Investment Managers Process - Deciding to Sell

Knowing which stock to sell and when to sell it are difficult decisions, even for experienced investment managers. It is critical that discipline and facts, not emotion, drive the decision making process. This can be especially tricky if a position is rapidly losing value, or quickly gaining value. Exhaustive research and continual monitoring of stocks are often hallmarks of strict sell disciplines. To ensure sound decisions, many managers also employ a specific set of guidelines when considering a sale. 
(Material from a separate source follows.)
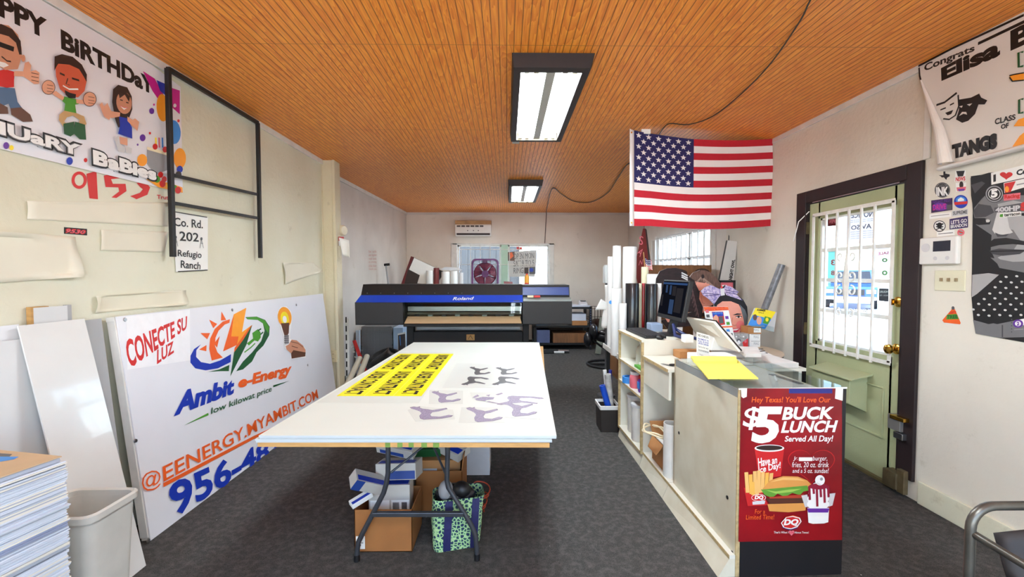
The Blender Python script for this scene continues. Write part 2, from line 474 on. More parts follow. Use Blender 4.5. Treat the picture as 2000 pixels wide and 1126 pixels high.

Some key indications that it may be time to trim or sell an entire position include:

  • The company reports unexpected negative earnings quarter over quarter or a restatement of earnings.  This reflects badly on the firm’s management team.
  • There is deterioration or change in company fundamentals.  This may include:
    • A change in management or management philosophy
    • Poor cash flow
  • The stock’s dividend is reduced or eliminated.
  • There is a downward revision in the stock’s price.
  • An unreasonable inflation of the stock’s price resulting in overvaluation.
  • A lack of products in the pipeline (if a product related company).
  • The stock price exceeds it target.
  • Identification of a better opportunity.

Consistent implementation of a sell discipline helps to capture gains in profitable stocks, while minimizing losses associated with stocks whose prices are declining.